Sartre dan Beauvoir percaya cinta mereka tak butuh lembaga pernikahan. Mereka menabrak norma sosial dan stigma sebagai wujud perlawanan.
Simone de Beauvoir tak pernah menikah seumur hidupnya. Pilihan filsuf Prancis ini untuk hidup tanpa menikah tak serta merta membuatnya kekurangan kasih sayang. Simone memilih menjalani hubungan open relationship dengan sesama filsuf, Jean Paul Sartre.
Hubungan Sartre dan Beauvoir memang bukanlah rahasia. Mereka dikenal publik sebagai pasangan dengan hidup yang independen, sering bertemu di café, di mana mereka menulis buku masing-masing, dan melihat teman mereka dari meja yang terpisah.

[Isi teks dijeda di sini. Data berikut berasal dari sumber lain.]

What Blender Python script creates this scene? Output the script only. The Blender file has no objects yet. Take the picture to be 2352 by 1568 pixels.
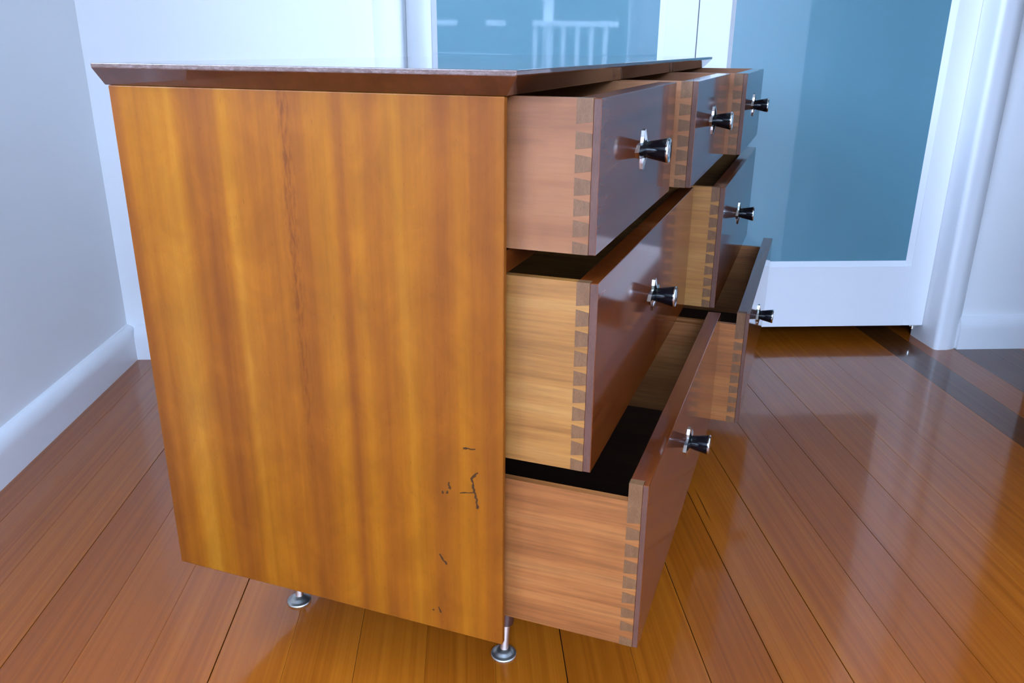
import bpy, bmesh, math, random
from mathutils import Vector, Matrix

random.seed(7)
scene = bpy.context.scene
COL = scene.collection

# ------------------------------------------------------------------ camera
cam_data = bpy.data.cameras.new('camera')
cam_data.sensor_width = 36.0
cam_data.lens = 28.579
cam_data.clip_start = 0.02
cam = bpy.data.objects.new('camera', cam_data)
COL.objects.link(cam)
CR = Vector((0.99849426, -0.05437281, 0.00726682))
CU = Vector((0.01173042, 0.34104144, 0.93997507))
CF = Vector((0.05358737, 0.93847447, -0.34116574))
CAM_Z = 0.7673
cam.matrix_world = Matrix(((CR.x, CU.x, -CF.x, 0), (CR.y, CU.y, -CF.y, 0), (CR.z, CU.z, -CF.z, CAM_Z), (0, 0, 0, 1)))
scene.camera = cam

# ------------------------------------------------------------------ sky and light
world = bpy.data.worlds.new('overcast_sky')
scene.world = world
world.use_nodes = True
wn = world.node_tree.nodes
wl = world.node_tree.links
wn.clear()
w_out = wn.new('ShaderNodeOutputWorld')
w_bg = wn.new('ShaderNodeBackground')
w_bg.inputs['Color'].default_value = (0.69, 0.96, 1.46, 1)
w_bg.inputs['Strength'].default_value = 9.0
wl.new(w_bg.outputs[0], w_out.inputs[0])


def portal(name, loc, rot, sx, sy):
    """Daylight portal lying in a window opening: guides the sky light, emits nothing of its own."""
    d = bpy.data.lights.new(name, 'AREA')
    d.shape = 'RECTANGLE'
    d.size = sx
    d.size_y = sy
    d.cycles.is_portal = True
    o = bpy.data.objects.new(name, d)
    COL.objects.link(o)
    o.location = loc
    o.rotation_euler = rot
    return o


WIN_L = (-0.10, 1.05, 0.88, 2.15)      # left window: y0 y1 z0 z1
OPEN_R = (-0.75, 1.10, 0.02, 2.10)     # rear sliding door: x0 x1 z0 z1
portal('window_daylight', (-0.99, (WIN_L[0] + WIN_L[1]) / 2, (WIN_L[2] + WIN_L[3]) / 2), (0, -math.pi / 2, 0),
       WIN_L[3] - WIN_L[2], WIN_L[1] - WIN_L[0])
portal('deck_door_daylight', ((OPEN_R[0] + OPEN_R[1]) / 2, -1.34, (OPEN_R[2] + OPEN_R[3]) / 2), (math.pi / 2, 0, 0),
       OPEN_R[1] - OPEN_R[0], OPEN_R[3] - OPEN_R[2])

scene.view_settings.view_transform = 'Standard'
scene.view_settings.look = 'None'
scene.view_settings.gamma = 1.0
scene.view_settings.use_curve_mapping = False
scene.view_settings.exposure = 0.84
try:
    scene.cycles.max_bounces = 6
    scene.cycles.diffuse_bounces = 4
    scene.cycles.glossy_bounces = 3
    scene.cycles.use_adaptive_sampling = True
    scene.cycles.adaptive_threshold = 0.1
    scene.cycles.adaptive_min_samples = 16
    scene.cycles.caustics_reflective = False
    scene.cycles.caustics_refractive = False
    scene.cycles.sample_clamp_indirect = 6.0
except Exception:
    pass


# ------------------------------------------------------------------ materials
def lin(r, g, b):
    def f(c):
        c /= 255.0
        return c / 12.92 if c <= 0.04045 else ((c + 0.055) / 1.055) ** 2.4
    return (f(r), f(g), f(b), 1.0)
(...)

Beauvoir bertemu dengan Sartre pada 1929 ketika mereka berdua belajar untuk agregration, ujian kompetensi karir di bidang filsafat dalam sistem sekolah Prancis. Beauvoir saat itu memiliki seorang teman dekat, Rene Maheu. Maheulah yang memberi nama julukan le Castor (the beaver atau berang-berang) kepada Beauvoir.

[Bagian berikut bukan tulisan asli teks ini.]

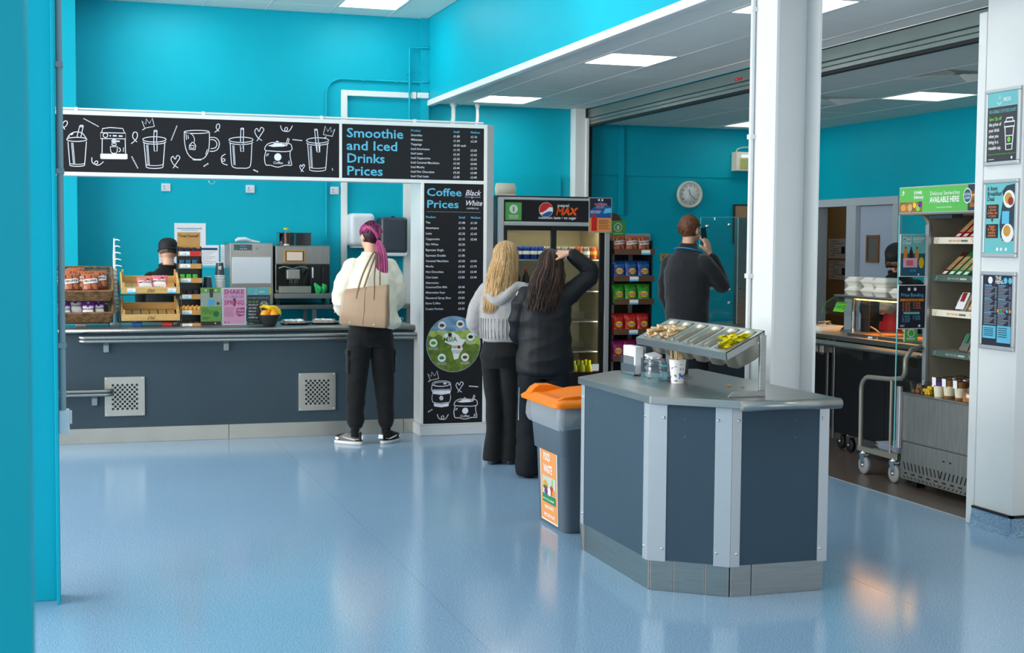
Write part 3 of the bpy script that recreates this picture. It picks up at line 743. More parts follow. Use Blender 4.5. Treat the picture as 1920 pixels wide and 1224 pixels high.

Saat itulah, Beauvoir jatuh cinta pada Sartre, pemuda yang telah kehilangan hampir seluruh penglihatan kanannya. Sartre selalu mengenakan pakaian yang kebesaran, ia tak mempunyai cita rasa terhadap fesyen sama sekali, kontras dengan gaya Beauvoir. Kulit dan giginya menjadi cermin ketidakacuhan Sartre pada dirinya.
Sartre benar-benar tak memedulikan tubuhnya. Namun, di balik ketakacuhan akan penampilan fisiknya, Sartre adalah laki-laki yang pintar, murah hati, bergairah, ambisius, dan sangat lucu. Ia gemar minum-minum dan berbicara hingga larut, sama seperti Beauvoir.